* [The problem]: Quote each record exactly, please, leaving none out.

* [Supplied information]:

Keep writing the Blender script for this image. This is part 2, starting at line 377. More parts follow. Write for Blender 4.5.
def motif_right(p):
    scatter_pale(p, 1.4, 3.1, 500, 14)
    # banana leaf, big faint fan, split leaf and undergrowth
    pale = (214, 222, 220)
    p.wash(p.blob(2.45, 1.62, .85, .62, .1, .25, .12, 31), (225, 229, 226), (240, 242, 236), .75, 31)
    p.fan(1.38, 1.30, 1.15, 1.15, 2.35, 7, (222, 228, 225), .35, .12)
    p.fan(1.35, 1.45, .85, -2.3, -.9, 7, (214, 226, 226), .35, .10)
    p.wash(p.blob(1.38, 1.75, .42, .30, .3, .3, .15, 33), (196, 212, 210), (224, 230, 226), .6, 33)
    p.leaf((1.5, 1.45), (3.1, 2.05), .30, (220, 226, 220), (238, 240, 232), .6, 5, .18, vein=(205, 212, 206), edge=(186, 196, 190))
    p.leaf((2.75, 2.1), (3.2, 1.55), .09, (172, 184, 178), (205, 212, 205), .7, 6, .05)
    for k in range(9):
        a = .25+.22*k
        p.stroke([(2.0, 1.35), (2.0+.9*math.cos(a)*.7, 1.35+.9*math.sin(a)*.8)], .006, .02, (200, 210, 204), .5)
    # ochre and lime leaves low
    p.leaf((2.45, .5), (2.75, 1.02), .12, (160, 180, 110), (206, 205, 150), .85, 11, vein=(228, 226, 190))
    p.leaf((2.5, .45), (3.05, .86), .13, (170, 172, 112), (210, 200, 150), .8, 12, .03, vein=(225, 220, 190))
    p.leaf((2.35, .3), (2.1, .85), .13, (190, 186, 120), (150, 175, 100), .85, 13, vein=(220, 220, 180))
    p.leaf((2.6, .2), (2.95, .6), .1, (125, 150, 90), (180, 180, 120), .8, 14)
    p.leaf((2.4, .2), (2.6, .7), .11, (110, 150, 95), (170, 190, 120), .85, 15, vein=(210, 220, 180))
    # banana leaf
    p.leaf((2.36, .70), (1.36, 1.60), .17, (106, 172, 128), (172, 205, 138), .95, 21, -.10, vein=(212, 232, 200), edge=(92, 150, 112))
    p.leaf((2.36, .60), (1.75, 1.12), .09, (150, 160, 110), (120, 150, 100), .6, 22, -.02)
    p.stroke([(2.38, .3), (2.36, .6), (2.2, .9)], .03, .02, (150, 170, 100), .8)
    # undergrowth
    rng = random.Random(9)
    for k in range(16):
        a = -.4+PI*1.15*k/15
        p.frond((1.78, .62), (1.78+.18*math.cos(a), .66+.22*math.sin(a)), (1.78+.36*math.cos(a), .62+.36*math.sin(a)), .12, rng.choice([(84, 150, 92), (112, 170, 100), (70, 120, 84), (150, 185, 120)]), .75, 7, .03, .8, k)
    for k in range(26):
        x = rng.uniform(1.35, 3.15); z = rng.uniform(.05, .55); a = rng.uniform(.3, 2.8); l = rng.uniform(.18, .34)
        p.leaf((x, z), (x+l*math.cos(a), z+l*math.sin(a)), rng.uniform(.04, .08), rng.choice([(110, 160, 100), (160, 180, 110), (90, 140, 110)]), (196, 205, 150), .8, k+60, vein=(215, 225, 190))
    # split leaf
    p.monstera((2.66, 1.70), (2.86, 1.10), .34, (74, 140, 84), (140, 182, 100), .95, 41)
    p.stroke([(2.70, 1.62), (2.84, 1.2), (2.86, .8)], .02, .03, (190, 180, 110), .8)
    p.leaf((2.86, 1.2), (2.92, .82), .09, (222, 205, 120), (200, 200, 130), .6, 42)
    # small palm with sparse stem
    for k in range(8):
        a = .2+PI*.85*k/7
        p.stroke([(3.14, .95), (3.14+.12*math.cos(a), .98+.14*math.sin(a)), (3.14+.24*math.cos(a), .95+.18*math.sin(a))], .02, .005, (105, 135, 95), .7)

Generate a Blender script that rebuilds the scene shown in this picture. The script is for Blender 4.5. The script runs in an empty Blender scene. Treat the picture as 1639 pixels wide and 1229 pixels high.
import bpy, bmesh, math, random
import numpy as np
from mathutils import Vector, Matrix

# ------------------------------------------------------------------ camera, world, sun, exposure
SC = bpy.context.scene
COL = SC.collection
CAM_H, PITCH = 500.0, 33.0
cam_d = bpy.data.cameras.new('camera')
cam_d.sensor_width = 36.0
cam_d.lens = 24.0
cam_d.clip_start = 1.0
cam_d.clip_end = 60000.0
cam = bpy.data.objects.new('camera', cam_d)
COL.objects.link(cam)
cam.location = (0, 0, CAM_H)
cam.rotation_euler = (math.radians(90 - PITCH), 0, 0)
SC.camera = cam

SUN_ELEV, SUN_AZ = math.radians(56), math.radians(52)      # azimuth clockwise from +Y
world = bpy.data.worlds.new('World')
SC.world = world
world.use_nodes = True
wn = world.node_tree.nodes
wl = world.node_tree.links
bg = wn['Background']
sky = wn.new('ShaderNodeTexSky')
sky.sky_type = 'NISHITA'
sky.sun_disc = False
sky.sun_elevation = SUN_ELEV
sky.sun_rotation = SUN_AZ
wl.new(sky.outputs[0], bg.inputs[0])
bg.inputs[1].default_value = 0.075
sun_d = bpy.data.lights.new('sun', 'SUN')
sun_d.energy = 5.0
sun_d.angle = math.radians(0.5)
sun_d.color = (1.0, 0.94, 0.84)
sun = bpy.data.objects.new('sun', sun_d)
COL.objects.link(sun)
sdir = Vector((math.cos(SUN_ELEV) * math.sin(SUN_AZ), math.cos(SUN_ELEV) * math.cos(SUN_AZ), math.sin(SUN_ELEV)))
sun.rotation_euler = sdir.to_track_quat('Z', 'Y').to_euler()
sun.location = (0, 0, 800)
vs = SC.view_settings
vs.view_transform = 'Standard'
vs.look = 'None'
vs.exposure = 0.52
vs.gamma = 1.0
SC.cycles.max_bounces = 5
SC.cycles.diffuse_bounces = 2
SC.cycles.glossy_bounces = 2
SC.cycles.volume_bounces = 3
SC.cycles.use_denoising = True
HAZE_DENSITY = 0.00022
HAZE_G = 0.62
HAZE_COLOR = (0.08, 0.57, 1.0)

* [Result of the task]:
Keep writing the Blender script for this image. This is part 2, starting at line 377. More parts follow. Write for Blender 4.5.
def motif_right(p):
    scatter_pale(p, 1.4, 3.1, 500, 14)
    # banana leaf, big faint fan, split leaf and undergrowth
    pale = (214, 222, 220)
    p.wash(p.blob(2.45, 1.62, .85, .62, .1, .25, .12, 31), (225, 229, 226), (240, 242, 236), .75, 31)
    p.fan(1.38, 1.30, 1.15, 1.15, 2.35, 7, (222, 228, 225), .35, .12)
    p.fan(1.35, 1.45, .85, -2.3, -.9, 7, (214, 226, 226), .35, .10)
    p.wash(p.blob(1.38, 1.75, .42, .30, .3, .3, .15, 33), (196, 212, 210), (224, 230, 226), .6, 33)
    p.leaf((1.5, 1.45), (3.1, 2.05), .30, (220, 226, 220), (238, 240, 232), .6, 5, .18, vein=(205, 212, 206), edge=(186, 196, 190))
    p.leaf((2.75, 2.1), (3.2, 1.55), .09, (172, 184, 178), (205, 212, 205), .7, 6, .05)
    for k in range(9):
        a = .25+.22*k
        p.stroke([(2.0, 1.35), (2.0+.9*math.cos(a)*.7, 1.35+.9*math.sin(a)*.8)], .006, .02, (200, 210, 204), .5)
    # ochre and lime leaves low
    p.leaf((2.45, .5), (2.75, 1.02), .12, (160, 180, 110), (206, 205, 150), .85, 11, vein=(228, 226, 190))
    p.leaf((2.5, .45), (3.05, .86), .13, (170, 172, 112), (210, 200, 150), .8, 12, .03, vein=(225, 220, 190))
    p.leaf((2.35, .3), (2.1, .85), .13, (190, 186, 120), (150, 175, 100), .85, 13, vein=(220, 220, 180))
    p.leaf((2.6, .2), (2.95, .6), .1, (125, 150, 90), (180, 180, 120), .8, 14)
    p.leaf((2.4, .2), (2.6, .7), .11, (110, 150, 95), (170, 190, 120), .85, 15, vein=(210, 220, 180))
    # banana leaf
    p.leaf((2.36, .70), (1.36, 1.60), .17, (106, 172, 128), (172, 205, 138), .95, 21, -.10, vein=(212, 232, 200), edge=(92, 150, 112))
    p.leaf((2.36, .60), (1.75, 1.12), .09, (150, 160, 110), (120, 150, 100), .6, 22, -.02)
    p.stroke([(2.38, .3), (2.36, .6), (2.2, .9)], .03, .02, (150, 170, 100), .8)
    # undergrowth
    rng = random.Random(9)
    for k in range(16):
        a = -.4+PI*1.15*k/15
        p.frond((1.78, .62), (1.78+.18*math.cos(a), .66+.22*math.sin(a)), (1.78+.36*math.cos(a), .62+.36*math.sin(a)), .12, rng.choice([(84, 150, 92), (112, 170, 100), (70, 120, 84), (150, 185, 120)]), .75, 7, .03, .8, k)
    for k in range(26):
        x = rng.uniform(1.35, 3.15); z = rng.uniform(.05, .55); a = rng.uniform(.3, 2.8); l = rng.uniform(.18, .34)
        p.leaf((x, z), (x+l*math.cos(a), z+l*math.sin(a)), rng.uniform(.04, .08), rng.choice([(110, 160, 100), (160, 180, 110), (90, 140, 110)]), (196, 205, 150), .8, k+60, vein=(215, 225, 190))
    # split leaf
    p.monstera((2.66, 1.70), (2.86, 1.10), .34, (74, 140, 84), (140, 182, 100), .95, 41)
    p.stroke([(2.70, 1.62), (2.84, 1.2), (2.86, .8)], .02, .03, (190, 180, 110), .8)
    p.leaf((2.86, 1.2), (2.92, .82), .09, (222, 205, 120), (200, 200, 130), .6, 42)
    # small palm with sparse stem
    for k in range(8):
        a = .2+PI*.85*k/7
        p.stroke([(3.14, .95), (3.14+.12*math.cos(a), .98+.14*math.sin(a)), (3.14+.24*math.cos(a), .95+.18*math.sin(a))], .02, .005, (105, 135, 95), .7)

Generate a Blender script that rebuilds the scene shown in this picture. The script is for Blender 4.5. The script runs in an empty Blender scene. Treat the picture as 1639 pixels wide and 1229 pixels high.
import bpy, bmesh, math, random
import numpy as np
from mathutils import Vector, Matrix

# ------------------------------------------------------------------ camera, world, sun, exposure
SC = bpy.context.scene
COL = SC.collection
CAM_H, PITCH = 500.0, 33.0
cam_d = bpy.data.cameras.new('camera')
cam_d.sensor_width = 36.0
cam_d.lens = 24.0
cam_d.clip_start = 1.0
cam_d.clip_end = 60000.0
cam = bpy.data.objects.new('camera', cam_d)
COL.objects.link(cam)
cam.location = (0, 0, CAM_H)
cam.rotation_euler = (math.radians(90 - PITCH), 0, 0)
SC.camera = cam

SUN_ELEV, SUN_AZ = math.radians(56), math.radians(52)      # azimuth clockwise from +Y
world = bpy.data.worlds.new('World')
SC.world = world
world.use_nodes = True
wn = world.node_tree.nodes
wl = world.node_tree.links
bg = wn['Background']
sky = wn.new('ShaderNodeTexSky')
sky.sky_type = 'NISHITA'
sky.sun_disc = False
sky.sun_elevation = SUN_ELEV
sky.sun_rotation = SUN_AZ
wl.new(sky.outputs[0], bg.inputs[0])
bg.inputs[1].default_value = 0.075
sun_d = bpy.data.lights.new('sun', 'SUN')
sun_d.energy = 5.0
sun_d.angle = math.radians(0.5)
sun_d.color = (1.0, 0.94, 0.84)
sun = bpy.data.objects.new('sun', sun_d)
COL.objects.link(sun)
sdir = Vector((math.cos(SUN_ELEV) * math.sin(SUN_AZ), math.cos(SUN_ELEV) * math.cos(SUN_AZ), math.sin(SUN_ELEV)))
sun.rotation_euler = sdir.to_track_quat('Z', 'Y').to_euler()
sun.location = (0, 0, 800)
vs = SC.view_settings
vs.view_transform = 'Standard'
vs.look = 'None'
vs.exposure = 0.52
vs.gamma = 1.0
SC.cycles.max_bounces = 5
SC.cycles.diffuse_bounces = 2
SC.cycles.glossy_bounces = 2
SC.cycles.volume_bounces = 3
SC.cycles.use_denoising = True
HAZE_DENSITY = 0.00022
HAZE_G = 0.62
HAZE_COLOR = (0.08, 0.57, 1.0)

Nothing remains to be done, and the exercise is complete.